It’s more about analytical reading ability than anything else. I figured I’d let a proper physicist answer your questions. If there’s none forthcoming, though…
In a certain way, yes. They’re called particles because they have particle-like aspects, just like some quantum phenomena are called “waves” because they have wavelike aspects. As to what they are, the jury’s essentially still out, but “little globs on energy” is as good a way to think about them as any other.
Again, this – while not necessarily the most accurate to the cutting-edge formulas – is as good a loose idea as any other. The idea that energy can be nonlocalized (as in a wave) or localized (as in a particle) depending on how you look at it really goes to the heart of the wave/particle duality.
This is actually the line of reasoning that led to the ether hypothesis, which was later disproved. The stunning fact is that light doesn’t need a medium to wave. The electromagnetic potential field is an assignment of a “cotangent vector” (loosely, a collection of four numbers with certain transformation properties as the coordinate system of the observer changes) to each point of spacetime. This satisfies a differential equation very similar to that of waves in a physical medium. In particular, a local disturbance propagates at a certain rate, the speed of light.
Don’t beat yourself up so much. Asking questions, even if they’re based on false premises (say, “what about a Many-Worlds Interpretation of QM where different worlds interact?”), is the best way of learning something. Conversely, the best way of teaching (and in fact being sure that you know it in the first place) is to answer such questions, and to explain the answers (say, why the premises are false rather than just asserting their falseness).

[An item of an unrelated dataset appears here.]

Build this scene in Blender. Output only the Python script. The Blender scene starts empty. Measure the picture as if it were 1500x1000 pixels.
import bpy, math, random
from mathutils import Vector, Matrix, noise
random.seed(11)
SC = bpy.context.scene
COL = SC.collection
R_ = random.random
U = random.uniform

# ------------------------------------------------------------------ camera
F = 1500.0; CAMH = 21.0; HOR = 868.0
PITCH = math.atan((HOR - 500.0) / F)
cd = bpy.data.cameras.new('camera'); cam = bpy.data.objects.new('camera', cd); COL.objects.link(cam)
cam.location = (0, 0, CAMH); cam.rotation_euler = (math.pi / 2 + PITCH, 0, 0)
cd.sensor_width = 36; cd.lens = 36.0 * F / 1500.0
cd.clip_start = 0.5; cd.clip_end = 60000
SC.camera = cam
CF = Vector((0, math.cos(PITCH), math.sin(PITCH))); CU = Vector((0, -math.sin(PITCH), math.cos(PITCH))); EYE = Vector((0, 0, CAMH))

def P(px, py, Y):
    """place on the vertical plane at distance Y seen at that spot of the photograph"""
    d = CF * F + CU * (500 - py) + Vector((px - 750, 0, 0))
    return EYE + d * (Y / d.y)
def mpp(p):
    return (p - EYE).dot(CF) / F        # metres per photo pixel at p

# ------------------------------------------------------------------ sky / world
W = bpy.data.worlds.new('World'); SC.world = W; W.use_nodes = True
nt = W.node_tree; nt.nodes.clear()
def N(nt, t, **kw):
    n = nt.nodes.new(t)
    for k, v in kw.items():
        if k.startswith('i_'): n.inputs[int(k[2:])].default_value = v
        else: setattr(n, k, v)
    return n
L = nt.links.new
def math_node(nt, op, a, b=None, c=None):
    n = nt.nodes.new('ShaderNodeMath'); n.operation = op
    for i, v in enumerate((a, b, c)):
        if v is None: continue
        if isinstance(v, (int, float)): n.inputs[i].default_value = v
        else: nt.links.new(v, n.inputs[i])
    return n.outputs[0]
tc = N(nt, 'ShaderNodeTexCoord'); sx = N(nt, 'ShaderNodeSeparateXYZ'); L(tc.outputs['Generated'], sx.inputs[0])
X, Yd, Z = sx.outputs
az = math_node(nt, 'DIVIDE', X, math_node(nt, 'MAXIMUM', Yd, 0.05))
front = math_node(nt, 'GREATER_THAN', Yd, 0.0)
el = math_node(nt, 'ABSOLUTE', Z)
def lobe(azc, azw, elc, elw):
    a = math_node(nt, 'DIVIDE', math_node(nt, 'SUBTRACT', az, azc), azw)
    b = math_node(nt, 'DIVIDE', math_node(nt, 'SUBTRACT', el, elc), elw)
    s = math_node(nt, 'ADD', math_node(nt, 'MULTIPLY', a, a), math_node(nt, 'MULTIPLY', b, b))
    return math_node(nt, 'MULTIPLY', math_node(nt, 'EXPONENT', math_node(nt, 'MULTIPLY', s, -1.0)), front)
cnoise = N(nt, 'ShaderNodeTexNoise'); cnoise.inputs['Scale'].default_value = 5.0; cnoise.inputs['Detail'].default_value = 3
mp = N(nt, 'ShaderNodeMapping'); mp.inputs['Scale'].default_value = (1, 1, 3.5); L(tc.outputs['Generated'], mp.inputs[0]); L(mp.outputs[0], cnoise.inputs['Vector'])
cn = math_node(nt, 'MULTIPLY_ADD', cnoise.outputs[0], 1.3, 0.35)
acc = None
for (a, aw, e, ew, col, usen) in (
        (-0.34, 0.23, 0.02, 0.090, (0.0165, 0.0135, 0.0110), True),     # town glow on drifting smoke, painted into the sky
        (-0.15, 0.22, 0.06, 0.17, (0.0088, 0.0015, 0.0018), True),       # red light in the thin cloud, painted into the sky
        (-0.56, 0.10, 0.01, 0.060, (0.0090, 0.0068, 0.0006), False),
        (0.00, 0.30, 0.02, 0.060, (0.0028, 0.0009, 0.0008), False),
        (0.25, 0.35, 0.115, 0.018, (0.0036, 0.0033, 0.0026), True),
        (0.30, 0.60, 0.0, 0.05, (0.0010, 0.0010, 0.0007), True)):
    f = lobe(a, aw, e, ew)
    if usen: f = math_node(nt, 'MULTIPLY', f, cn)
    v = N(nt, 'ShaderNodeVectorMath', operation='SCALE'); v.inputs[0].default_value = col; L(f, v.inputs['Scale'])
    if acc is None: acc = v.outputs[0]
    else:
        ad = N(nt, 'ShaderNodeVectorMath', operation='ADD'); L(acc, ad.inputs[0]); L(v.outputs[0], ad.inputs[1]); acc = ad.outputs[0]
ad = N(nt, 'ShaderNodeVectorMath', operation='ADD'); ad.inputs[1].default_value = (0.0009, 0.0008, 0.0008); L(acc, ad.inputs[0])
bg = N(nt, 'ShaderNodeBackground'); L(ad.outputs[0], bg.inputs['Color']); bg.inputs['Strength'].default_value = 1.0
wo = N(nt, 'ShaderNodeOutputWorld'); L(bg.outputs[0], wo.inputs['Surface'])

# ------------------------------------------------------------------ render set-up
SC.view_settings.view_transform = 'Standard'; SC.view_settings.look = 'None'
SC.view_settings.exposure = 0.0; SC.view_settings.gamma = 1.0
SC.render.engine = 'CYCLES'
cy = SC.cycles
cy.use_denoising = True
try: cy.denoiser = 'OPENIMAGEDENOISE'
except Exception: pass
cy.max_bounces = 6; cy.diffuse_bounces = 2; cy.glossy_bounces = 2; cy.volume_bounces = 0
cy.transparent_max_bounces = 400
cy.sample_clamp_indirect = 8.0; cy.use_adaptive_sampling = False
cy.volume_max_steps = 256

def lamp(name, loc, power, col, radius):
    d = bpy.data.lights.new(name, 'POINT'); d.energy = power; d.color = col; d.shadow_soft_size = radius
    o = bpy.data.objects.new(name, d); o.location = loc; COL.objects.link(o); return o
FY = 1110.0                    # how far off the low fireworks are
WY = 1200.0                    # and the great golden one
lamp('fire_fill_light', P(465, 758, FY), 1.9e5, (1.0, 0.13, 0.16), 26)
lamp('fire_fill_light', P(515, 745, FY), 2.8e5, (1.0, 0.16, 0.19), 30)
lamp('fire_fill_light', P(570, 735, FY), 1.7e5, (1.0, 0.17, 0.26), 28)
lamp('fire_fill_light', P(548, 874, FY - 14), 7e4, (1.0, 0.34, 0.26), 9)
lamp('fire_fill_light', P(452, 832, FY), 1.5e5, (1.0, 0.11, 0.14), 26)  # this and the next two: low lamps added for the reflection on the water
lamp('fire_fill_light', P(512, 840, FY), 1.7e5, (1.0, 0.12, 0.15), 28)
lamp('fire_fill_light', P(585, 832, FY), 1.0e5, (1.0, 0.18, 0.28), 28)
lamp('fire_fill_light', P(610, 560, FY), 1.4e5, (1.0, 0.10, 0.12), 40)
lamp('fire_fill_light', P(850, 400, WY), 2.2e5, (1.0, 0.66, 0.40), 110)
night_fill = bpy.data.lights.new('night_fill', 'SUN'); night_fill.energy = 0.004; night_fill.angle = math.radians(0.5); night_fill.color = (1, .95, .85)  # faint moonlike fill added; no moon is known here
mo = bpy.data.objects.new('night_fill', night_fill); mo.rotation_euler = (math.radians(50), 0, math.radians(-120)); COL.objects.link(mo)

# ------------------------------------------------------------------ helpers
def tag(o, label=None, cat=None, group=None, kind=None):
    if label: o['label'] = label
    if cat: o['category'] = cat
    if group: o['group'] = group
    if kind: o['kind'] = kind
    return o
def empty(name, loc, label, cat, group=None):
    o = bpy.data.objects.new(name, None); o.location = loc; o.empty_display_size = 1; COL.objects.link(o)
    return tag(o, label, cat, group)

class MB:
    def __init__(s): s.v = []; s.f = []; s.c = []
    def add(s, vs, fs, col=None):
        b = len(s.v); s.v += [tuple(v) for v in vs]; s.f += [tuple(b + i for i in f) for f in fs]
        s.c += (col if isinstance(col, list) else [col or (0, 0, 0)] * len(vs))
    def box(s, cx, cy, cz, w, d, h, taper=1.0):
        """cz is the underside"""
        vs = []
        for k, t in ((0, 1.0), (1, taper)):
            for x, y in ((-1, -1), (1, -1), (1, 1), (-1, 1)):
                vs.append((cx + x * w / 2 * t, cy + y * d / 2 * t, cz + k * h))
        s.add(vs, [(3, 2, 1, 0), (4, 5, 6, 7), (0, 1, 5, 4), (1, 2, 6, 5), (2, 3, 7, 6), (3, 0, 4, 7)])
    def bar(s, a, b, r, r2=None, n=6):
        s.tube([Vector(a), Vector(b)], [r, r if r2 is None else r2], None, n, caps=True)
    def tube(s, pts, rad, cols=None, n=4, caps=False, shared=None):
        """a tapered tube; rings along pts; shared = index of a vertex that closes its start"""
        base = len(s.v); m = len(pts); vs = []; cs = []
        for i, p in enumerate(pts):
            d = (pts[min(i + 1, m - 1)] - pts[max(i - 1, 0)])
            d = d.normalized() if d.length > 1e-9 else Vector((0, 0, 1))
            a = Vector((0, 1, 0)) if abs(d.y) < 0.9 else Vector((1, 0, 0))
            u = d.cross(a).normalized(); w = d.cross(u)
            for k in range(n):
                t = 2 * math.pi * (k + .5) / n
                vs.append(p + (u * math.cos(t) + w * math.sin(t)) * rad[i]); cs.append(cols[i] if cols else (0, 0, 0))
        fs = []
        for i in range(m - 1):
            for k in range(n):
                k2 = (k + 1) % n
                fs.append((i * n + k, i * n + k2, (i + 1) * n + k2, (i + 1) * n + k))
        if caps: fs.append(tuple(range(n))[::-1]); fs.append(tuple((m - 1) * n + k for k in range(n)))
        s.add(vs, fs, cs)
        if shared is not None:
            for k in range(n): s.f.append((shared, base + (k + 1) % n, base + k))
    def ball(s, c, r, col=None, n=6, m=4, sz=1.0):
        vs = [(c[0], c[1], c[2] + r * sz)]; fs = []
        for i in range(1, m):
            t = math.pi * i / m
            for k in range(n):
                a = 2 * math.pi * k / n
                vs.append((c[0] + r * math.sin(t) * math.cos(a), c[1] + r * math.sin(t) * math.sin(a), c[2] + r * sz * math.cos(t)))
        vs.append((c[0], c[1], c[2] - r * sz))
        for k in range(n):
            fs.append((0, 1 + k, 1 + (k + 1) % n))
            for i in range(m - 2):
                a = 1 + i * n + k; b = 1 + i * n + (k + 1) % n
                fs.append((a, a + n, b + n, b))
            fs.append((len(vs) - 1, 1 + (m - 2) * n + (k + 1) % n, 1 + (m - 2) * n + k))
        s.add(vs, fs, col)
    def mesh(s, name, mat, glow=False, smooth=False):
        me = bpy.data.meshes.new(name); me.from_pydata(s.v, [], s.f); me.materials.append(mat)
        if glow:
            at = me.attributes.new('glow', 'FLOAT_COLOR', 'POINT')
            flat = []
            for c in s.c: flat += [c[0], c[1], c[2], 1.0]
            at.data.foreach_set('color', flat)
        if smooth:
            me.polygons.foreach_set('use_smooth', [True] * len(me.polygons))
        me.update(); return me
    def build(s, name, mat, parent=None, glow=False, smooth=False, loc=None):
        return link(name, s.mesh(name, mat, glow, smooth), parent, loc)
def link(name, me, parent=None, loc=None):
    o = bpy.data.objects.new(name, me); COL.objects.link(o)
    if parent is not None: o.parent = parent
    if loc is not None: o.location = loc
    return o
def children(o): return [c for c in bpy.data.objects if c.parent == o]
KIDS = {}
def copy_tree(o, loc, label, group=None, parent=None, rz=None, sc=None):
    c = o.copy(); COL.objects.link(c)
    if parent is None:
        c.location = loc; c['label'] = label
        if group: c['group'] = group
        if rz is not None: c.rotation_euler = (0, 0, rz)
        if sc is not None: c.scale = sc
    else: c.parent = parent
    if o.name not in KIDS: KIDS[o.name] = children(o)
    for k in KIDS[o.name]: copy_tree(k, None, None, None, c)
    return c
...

There’s a certain sense in which “empty space” is still something under current models, but it’s definitely not dark matter or dark energy. The vacuum is sort of a background on which everything else happens (there are some theories where the vacuum itself is an epiphenomenon: like the force keeping you from falling through the floor is an epiphenomenon of the electromagnetic interactions between the floor and the soles of your shoes). Dark matter and energy are two different “things” that can go on in the vacuum.